For background, Rypple is a social performance management platform that helps managers and employees improve performance. Essentially, Rypple replaces the traditional performance review with a more social and collaborative approach. The software has been compared to a “Zynga for the enterprise,” and allows managers to track projects, guide their team and give kudos to deserving staff for others to see within its online application.

The new Salesforce Rypple basically achieves the same goals, except within Salesforce’s interface and with more integrations with platforms like Chatter. Basically employees and administrators can set goals, manage objectives, and provide feedback and recognition all from within their employee social network.

What makes Salesforce Rypple unique is that Salesforce customers will be able to motivate their teams by giving them Thanks directly from within Salesforce on leads, accounts and more. For example, a salesperson will able to give Thanks to a customer service agent for providing great service to a customer, or a sales manager will be able to give Thanks to a sales rep for closing a deal. These Thanks will appear in a person’s Chatter (Salesforce’s social network) feed. And all recognition a person receives will become part of their social profile in Salesforce.

Managers and teams will also be able to create custom badges to recognize team and individual achievements. Appearing in the Chatter feed, these actions can be seen my other employees, commented on, or liked.

Salesforce Rypple, which is available today, starts at $5 per user, per month. Salesforce says that already, Facebook, LivingSocial and Spotify are using Salesforce Rypple.

As Salesforce’s Mike Rosenbaum explains to use, the company decided against rebranding Rypple after hearing that customers identified with talent management platform’s brand.

Site.com

The company is debuting Site.com as a simple way for marketers to manage content across websites, portals, landing pages, public social networks like Facebook as well as mobile sites. Salesforce says the new platform is built for the social enterprise, allowing users to create content once and publish it in seconds across a company’s corporate sites, landing pages and to Facebook.

From a data integration standpoint, Salesforce Site.com integrates into existing Salesforce environments including Sales Cloud, Service Cloud, Force.com custom apps and Database.com. So users will be able to pull information from these other products into the CRM.

As Salesforce’s John Wookey says, Site.com was launched to allow marketers to create websites create once and publish anywhere. And it’s simple to use so that users with non-technical background can publish and update sites without having to learn HTML or other programming languages.

Site.com users can access templates to create sites, drag and drop forms, and collaboration with Chatter. Site.com users can connect with R&D, sales, Web developers and even external entities such as creative agencies and design firms using Chatter. Site.com also allows users to localize and publish websites and content in multiple languages, and publish HTML mobile sites.

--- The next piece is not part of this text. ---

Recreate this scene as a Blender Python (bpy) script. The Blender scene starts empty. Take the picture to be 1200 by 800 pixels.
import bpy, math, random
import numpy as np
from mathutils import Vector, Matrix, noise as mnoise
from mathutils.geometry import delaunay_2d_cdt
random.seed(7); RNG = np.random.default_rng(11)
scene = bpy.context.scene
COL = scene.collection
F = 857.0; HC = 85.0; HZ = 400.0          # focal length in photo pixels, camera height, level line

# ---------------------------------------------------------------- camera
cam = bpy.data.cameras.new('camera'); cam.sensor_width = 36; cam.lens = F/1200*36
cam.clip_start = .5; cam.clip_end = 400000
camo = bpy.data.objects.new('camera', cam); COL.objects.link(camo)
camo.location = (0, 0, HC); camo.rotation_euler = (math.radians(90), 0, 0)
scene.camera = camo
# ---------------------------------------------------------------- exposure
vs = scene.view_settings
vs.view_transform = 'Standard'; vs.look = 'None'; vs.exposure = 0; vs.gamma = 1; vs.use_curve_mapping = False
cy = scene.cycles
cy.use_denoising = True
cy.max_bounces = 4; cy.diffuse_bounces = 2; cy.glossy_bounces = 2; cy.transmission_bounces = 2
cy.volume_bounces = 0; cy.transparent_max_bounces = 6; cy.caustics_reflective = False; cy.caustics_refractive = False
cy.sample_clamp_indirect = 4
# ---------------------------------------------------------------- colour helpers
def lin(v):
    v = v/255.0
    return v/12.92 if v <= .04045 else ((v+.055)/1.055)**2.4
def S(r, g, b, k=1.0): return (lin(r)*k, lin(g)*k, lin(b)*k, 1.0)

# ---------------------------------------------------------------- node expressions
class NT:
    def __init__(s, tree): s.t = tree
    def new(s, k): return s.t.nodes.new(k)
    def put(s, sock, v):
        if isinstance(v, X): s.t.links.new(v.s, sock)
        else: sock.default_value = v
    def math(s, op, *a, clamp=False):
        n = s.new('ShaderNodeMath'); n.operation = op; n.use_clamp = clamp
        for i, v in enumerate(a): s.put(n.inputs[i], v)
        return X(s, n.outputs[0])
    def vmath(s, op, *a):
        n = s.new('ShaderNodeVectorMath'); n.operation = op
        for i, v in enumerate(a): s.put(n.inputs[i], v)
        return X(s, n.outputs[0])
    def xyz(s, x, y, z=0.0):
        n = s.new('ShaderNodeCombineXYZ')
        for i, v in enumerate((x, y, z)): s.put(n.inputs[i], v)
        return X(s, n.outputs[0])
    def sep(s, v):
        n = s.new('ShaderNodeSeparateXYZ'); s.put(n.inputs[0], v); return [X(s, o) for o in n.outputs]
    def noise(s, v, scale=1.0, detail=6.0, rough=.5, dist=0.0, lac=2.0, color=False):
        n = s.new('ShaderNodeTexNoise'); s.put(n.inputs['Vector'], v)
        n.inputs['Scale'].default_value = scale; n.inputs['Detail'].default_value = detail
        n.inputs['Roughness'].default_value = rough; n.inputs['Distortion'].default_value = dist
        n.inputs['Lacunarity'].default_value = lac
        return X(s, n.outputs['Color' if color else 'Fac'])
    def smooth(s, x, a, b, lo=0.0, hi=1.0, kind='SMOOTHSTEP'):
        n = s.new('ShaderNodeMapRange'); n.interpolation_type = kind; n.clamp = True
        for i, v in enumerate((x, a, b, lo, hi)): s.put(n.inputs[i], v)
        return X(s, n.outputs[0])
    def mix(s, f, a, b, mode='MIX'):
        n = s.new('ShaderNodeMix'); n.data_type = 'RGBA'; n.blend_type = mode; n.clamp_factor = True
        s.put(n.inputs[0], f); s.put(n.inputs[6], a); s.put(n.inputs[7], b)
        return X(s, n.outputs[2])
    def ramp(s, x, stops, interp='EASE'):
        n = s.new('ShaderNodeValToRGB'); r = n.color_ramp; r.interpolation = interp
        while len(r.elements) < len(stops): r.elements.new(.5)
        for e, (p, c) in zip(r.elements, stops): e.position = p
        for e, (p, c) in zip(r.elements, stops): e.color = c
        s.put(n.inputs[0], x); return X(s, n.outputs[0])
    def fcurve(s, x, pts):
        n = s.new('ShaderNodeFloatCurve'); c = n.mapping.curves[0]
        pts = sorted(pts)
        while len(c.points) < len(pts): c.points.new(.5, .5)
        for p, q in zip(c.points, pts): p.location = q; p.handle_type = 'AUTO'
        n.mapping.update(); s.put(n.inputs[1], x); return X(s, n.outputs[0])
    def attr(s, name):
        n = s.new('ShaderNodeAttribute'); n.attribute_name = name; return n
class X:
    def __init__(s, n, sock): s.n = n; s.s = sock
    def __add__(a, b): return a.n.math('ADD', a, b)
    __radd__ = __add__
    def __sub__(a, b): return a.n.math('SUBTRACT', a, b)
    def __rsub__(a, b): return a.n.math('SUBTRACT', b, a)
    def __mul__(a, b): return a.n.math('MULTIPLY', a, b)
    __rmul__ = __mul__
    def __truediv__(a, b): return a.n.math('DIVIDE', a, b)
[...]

Companies such as FICO, The Häagen-Dazs Shoppe Company and Hewlett-Packard are already publishing sites using Site.com.

“Salesforce.com is seeing unstoppable demand for the social enterprise as companies see their customers and employees become more social and mobile by the day,” said CEO and founder Marc Benioff. “With Salesforce Rypple and Salesforce Site.com, we’re excited that companies will now be able to extend their social enterprise to reach every employee and every customer.”

Site.com charges per site and per website developer user. The price of a site is $1,500 per month. Salesforce Site.com can be purchased stand-alone or added to existing salesforce.com installations. Publisher and contributor users are an additional $125 and $20, respectively, per month.

Salesforce has added a number of new products to its SaaS family of late. The company recently launched a help desk SaaS for small businesses, Desk.com and a task management app Do.com.